■ DATA SECTION:
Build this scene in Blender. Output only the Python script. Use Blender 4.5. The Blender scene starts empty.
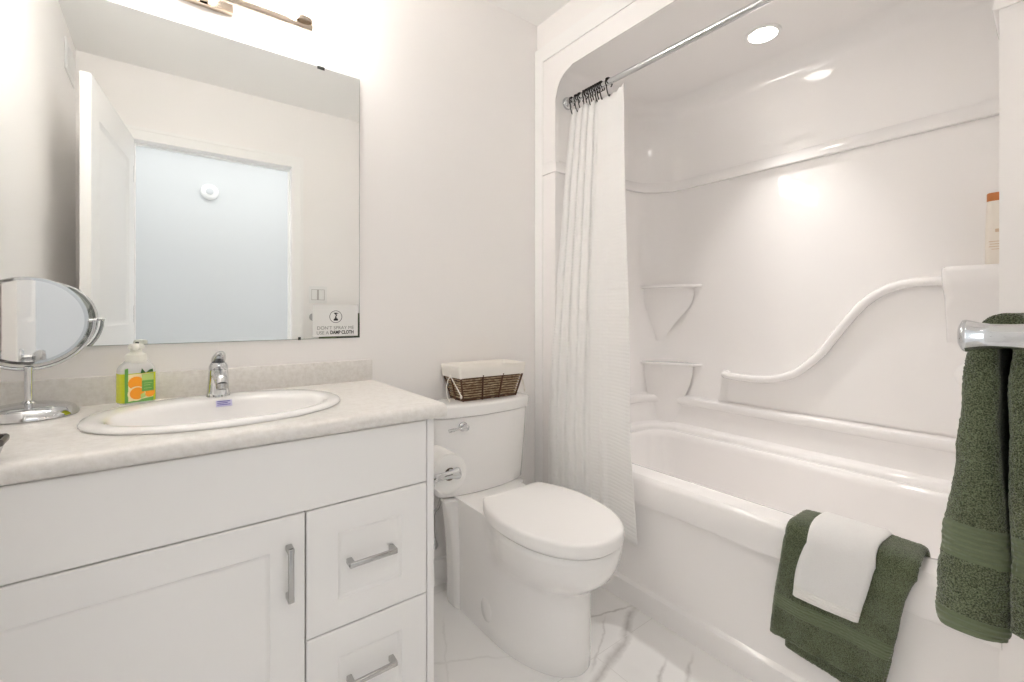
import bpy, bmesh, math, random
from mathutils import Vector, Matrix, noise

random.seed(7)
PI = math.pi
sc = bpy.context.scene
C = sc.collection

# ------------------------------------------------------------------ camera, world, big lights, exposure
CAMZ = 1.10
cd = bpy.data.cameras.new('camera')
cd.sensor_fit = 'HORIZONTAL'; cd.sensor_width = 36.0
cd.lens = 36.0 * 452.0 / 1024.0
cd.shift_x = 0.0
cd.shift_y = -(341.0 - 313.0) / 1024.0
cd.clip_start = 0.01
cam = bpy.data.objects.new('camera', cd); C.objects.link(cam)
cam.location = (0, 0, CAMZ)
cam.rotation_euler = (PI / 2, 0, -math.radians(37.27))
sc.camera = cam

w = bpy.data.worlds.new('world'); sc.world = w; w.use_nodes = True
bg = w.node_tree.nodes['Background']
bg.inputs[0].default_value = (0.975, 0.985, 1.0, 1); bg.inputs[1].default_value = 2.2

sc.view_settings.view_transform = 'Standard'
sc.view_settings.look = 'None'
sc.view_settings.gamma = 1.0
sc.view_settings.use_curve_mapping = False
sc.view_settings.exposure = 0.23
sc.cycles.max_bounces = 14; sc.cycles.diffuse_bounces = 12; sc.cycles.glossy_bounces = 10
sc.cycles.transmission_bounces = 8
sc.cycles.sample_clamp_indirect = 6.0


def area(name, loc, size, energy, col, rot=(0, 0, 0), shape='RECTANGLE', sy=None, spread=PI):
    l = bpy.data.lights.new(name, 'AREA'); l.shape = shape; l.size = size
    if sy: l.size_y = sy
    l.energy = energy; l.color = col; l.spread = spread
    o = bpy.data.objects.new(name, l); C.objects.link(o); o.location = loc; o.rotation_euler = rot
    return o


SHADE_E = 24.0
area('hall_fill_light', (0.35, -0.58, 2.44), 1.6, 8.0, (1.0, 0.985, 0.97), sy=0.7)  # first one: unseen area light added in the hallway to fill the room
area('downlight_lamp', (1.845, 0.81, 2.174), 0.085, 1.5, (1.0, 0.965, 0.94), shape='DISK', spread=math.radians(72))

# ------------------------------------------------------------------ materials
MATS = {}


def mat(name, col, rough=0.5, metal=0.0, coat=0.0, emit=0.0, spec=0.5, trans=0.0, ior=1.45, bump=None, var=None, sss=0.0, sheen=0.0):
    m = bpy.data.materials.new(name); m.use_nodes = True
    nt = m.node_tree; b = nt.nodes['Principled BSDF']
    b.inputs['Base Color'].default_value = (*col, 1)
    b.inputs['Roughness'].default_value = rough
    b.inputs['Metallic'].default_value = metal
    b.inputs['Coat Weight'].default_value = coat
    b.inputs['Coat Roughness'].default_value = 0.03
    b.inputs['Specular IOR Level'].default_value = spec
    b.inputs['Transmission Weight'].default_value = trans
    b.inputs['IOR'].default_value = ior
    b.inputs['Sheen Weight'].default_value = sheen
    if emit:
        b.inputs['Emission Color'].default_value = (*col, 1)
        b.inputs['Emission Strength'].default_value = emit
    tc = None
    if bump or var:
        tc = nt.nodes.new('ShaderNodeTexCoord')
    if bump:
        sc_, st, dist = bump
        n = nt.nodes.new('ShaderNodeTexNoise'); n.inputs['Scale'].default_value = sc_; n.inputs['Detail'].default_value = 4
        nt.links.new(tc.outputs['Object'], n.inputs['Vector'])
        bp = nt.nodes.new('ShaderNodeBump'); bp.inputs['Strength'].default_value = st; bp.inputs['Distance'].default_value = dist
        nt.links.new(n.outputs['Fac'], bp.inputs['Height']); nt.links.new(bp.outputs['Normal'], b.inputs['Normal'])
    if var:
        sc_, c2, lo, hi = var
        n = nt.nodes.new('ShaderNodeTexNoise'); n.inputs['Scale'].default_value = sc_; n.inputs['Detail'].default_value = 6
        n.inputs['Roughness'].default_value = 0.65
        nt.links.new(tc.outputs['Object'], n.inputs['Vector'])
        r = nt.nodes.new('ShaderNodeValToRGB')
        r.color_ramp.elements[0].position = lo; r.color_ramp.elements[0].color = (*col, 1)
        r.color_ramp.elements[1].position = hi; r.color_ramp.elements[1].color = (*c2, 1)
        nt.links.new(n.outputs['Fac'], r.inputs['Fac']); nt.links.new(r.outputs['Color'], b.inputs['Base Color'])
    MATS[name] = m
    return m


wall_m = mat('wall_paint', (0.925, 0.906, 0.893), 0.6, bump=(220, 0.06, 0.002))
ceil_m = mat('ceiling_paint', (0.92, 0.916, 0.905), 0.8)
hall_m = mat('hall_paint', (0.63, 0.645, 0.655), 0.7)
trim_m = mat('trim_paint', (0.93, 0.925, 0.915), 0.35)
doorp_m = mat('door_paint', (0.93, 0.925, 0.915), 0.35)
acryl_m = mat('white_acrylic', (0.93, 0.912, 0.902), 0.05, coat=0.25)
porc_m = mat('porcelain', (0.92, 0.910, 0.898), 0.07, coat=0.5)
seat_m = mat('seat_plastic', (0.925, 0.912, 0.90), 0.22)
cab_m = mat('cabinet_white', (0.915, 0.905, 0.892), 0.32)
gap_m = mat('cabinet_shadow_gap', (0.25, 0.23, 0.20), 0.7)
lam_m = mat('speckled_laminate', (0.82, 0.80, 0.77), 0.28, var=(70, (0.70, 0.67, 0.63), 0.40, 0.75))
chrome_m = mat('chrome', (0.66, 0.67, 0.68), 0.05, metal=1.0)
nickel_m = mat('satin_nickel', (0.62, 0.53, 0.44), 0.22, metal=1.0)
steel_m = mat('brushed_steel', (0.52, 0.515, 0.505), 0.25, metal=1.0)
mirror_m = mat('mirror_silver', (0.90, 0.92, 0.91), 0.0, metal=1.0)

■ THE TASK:
Repeat the listing above up to and including the line with "C = sc.collection", starting from its first line. Drop any pictures.

■ SOLUTION:
Build this scene in Blender. Output only the Python script. Use Blender 4.5. The Blender scene starts empty.
import bpy, bmesh, math, random
from mathutils import Vector, Matrix, noise

random.seed(7)
PI = math.pi
sc = bpy.context.scene
C = sc.collection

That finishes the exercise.